[Saved entries]
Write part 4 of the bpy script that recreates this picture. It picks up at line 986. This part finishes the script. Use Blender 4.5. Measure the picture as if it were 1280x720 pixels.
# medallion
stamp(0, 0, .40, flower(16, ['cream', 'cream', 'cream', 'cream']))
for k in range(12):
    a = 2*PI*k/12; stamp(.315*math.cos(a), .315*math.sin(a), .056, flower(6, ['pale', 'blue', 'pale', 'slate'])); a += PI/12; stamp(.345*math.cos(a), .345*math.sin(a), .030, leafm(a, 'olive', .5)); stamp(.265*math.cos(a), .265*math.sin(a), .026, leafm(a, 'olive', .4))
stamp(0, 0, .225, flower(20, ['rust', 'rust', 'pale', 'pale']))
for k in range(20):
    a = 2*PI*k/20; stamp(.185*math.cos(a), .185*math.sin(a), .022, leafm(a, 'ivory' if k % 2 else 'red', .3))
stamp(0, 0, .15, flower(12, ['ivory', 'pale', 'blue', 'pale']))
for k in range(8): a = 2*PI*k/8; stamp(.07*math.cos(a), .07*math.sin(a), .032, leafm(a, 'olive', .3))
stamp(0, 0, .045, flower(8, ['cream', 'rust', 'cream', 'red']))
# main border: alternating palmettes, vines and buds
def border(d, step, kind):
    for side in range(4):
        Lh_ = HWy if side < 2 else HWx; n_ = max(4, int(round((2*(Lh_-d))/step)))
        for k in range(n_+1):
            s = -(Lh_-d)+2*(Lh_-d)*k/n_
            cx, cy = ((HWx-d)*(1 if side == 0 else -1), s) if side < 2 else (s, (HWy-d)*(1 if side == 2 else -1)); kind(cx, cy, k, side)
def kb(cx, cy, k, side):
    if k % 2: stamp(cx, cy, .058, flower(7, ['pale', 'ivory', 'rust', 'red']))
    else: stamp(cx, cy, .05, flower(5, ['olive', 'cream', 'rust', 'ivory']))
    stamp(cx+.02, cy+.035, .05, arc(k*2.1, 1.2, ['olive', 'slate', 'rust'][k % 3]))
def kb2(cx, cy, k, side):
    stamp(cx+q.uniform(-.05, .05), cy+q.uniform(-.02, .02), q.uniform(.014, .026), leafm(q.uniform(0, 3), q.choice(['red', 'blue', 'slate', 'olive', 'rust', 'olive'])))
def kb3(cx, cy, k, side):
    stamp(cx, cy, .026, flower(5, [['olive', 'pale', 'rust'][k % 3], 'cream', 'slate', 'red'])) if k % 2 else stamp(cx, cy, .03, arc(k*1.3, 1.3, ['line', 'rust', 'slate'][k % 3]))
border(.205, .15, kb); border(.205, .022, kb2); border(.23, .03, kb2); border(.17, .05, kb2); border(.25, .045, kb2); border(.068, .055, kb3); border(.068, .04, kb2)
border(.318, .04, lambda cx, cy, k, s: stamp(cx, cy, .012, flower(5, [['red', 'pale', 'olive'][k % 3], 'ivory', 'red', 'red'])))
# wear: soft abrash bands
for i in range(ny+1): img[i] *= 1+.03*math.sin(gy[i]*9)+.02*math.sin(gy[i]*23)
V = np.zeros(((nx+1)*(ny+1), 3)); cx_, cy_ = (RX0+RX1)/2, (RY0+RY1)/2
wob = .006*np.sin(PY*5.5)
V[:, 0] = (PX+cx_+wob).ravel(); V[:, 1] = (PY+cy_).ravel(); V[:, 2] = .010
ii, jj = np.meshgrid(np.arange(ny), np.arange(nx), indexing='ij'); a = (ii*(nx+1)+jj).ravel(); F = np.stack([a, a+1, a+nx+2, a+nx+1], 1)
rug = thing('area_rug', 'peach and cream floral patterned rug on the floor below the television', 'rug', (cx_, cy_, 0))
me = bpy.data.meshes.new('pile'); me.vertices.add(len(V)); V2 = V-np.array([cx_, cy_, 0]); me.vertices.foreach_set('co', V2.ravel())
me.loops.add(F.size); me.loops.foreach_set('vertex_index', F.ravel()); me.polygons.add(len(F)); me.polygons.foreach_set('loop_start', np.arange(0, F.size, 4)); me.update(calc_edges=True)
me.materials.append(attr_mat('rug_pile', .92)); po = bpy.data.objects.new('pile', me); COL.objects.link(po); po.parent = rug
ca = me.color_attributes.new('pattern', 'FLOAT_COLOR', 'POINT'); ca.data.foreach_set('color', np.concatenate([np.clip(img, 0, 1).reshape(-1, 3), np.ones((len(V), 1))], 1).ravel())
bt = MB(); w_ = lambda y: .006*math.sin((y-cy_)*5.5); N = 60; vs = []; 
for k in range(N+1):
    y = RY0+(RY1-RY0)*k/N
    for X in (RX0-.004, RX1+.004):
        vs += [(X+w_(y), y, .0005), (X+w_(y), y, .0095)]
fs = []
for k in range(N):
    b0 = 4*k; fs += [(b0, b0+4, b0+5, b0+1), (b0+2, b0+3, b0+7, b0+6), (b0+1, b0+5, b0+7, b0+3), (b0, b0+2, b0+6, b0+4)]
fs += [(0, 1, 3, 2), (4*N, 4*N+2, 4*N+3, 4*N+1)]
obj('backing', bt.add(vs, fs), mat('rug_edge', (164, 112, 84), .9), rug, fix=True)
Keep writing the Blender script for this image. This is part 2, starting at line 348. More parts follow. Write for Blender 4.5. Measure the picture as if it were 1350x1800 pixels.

### Stated goal
Take the listing above and write it out again exactly.

### The solution
Write part 4 of the bpy script that recreates this picture. It picks up at line 986. This part finishes the script. Use Blender 4.5. Measure the picture as if it were 1280x720 pixels.
# medallion
stamp(0, 0, .40, flower(16, ['cream', 'cream', 'cream', 'cream']))
for k in range(12):
    a = 2*PI*k/12; stamp(.315*math.cos(a), .315*math.sin(a), .056, flower(6, ['pale', 'blue', 'pale', 'slate'])); a += PI/12; stamp(.345*math.cos(a), .345*math.sin(a), .030, leafm(a, 'olive', .5)); stamp(.265*math.cos(a), .265*math.sin(a), .026, leafm(a, 'olive', .4))
stamp(0, 0, .225, flower(20, ['rust', 'rust', 'pale', 'pale']))
for k in range(20):
    a = 2*PI*k/20; stamp(.185*math.cos(a), .185*math.sin(a), .022, leafm(a, 'ivory' if k % 2 else 'red', .3))
stamp(0, 0, .15, flower(12, ['ivory', 'pale', 'blue', 'pale']))
for k in range(8): a = 2*PI*k/8; stamp(.07*math.cos(a), .07*math.sin(a), .032, leafm(a, 'olive', .3))
stamp(0, 0, .045, flower(8, ['cream', 'rust', 'cream', 'red']))
# main border: alternating palmettes, vines and buds
def border(d, step, kind):
    for side in range(4):
        Lh_ = HWy if side < 2 else HWx; n_ = max(4, int(round((2*(Lh_-d))/step)))
        for k in range(n_+1):
            s = -(Lh_-d)+2*(Lh_-d)*k/n_
            cx, cy = ((HWx-d)*(1 if side == 0 else -1), s) if side < 2 else (s, (HWy-d)*(1 if side == 2 else -1)); kind(cx, cy, k, side)
def kb(cx, cy, k, side):
    if k % 2: stamp(cx, cy, .058, flower(7, ['pale', 'ivory', 'rust', 'red']))
    else: stamp(cx, cy, .05, flower(5, ['olive', 'cream', 'rust', 'ivory']))
    stamp(cx+.02, cy+.035, .05, arc(k*2.1, 1.2, ['olive', 'slate', 'rust'][k % 3]))
def kb2(cx, cy, k, side):
    stamp(cx+q.uniform(-.05, .05), cy+q.uniform(-.02, .02), q.uniform(.014, .026), leafm(q.uniform(0, 3), q.choice(['red', 'blue', 'slate', 'olive', 'rust', 'olive'])))
def kb3(cx, cy, k, side):
    stamp(cx, cy, .026, flower(5, [['olive', 'pale', 'rust'][k % 3], 'cream', 'slate', 'red'])) if k % 2 else stamp(cx, cy, .03, arc(k*1.3, 1.3, ['line', 'rust', 'slate'][k % 3]))
border(.205, .15, kb); border(.205, .022, kb2); border(.23, .03, kb2); border(.17, .05, kb2); border(.25, .045, kb2); border(.068, .055, kb3); border(.068, .04, kb2)
border(.318, .04, lambda cx, cy, k, s: stamp(cx, cy, .012, flower(5, [['red', 'pale', 'olive'][k % 3], 'ivory', 'red', 'red'])))
# wear: soft abrash bands
for i in range(ny+1): img[i] *= 1+.03*math.sin(gy[i]*9)+.02*math.sin(gy[i]*23)
V = np.zeros(((nx+1)*(ny+1), 3)); cx_, cy_ = (RX0+RX1)/2, (RY0+RY1)/2
wob = .006*np.sin(PY*5.5)
V[:, 0] = (PX+cx_+wob).ravel(); V[:, 1] = (PY+cy_).ravel(); V[:, 2] = .010
ii, jj = np.meshgrid(np.arange(ny), np.arange(nx), indexing='ij'); a = (ii*(nx+1)+jj).ravel(); F = np.stack([a, a+1, a+nx+2, a+nx+1], 1)
rug = thing('area_rug', 'peach and cream floral patterned rug on the floor below the television', 'rug', (cx_, cy_, 0))
me = bpy.data.meshes.new('pile'); me.vertices.add(len(V)); V2 = V-np.array([cx_, cy_, 0]); me.vertices.foreach_set('co', V2.ravel())
me.loops.add(F.size); me.loops.foreach_set('vertex_index', F.ravel()); me.polygons.add(len(F)); me.polygons.foreach_set('loop_start', np.arange(0, F.size, 4)); me.update(calc_edges=True)
me.materials.append(attr_mat('rug_pile', .92)); po = bpy.data.objects.new('pile', me); COL.objects.link(po); po.parent = rug
ca = me.color_attributes.new('pattern', 'FLOAT_COLOR', 'POINT'); ca.data.foreach_set('color', np.concatenate([np.clip(img, 0, 1).reshape(-1, 3), np.ones((len(V), 1))], 1).ravel())
bt = MB(); w_ = lambda y: .006*math.sin((y-cy_)*5.5); N = 60; vs = []; 
for k in range(N+1):
    y = RY0+(RY1-RY0)*k/N
    for X in (RX0-.004, RX1+.004):
        vs += [(X+w_(y), y, .0005), (X+w_(y), y, .0095)]
fs = []
for k in range(N):
    b0 = 4*k; fs += [(b0, b0+4, b0+5, b0+1), (b0+2, b0+3, b0+7, b0+6), (b0+1, b0+5, b0+7, b0+3), (b0, b0+2, b0+6, b0+4)]
fs += [(0, 1, 3, 2), (4*N, 4*N+2, 4*N+3, 4*N+1)]
obj('backing', bt.add(vs, fs), mat('rug_edge', (164, 112, 84), .9), rug, fix=True)
Keep writing the Blender script for this image. This is part 2, starting at line 348. More parts follow. Write for Blender 4.5. Measure the picture as if it were 1350x1800 pixels.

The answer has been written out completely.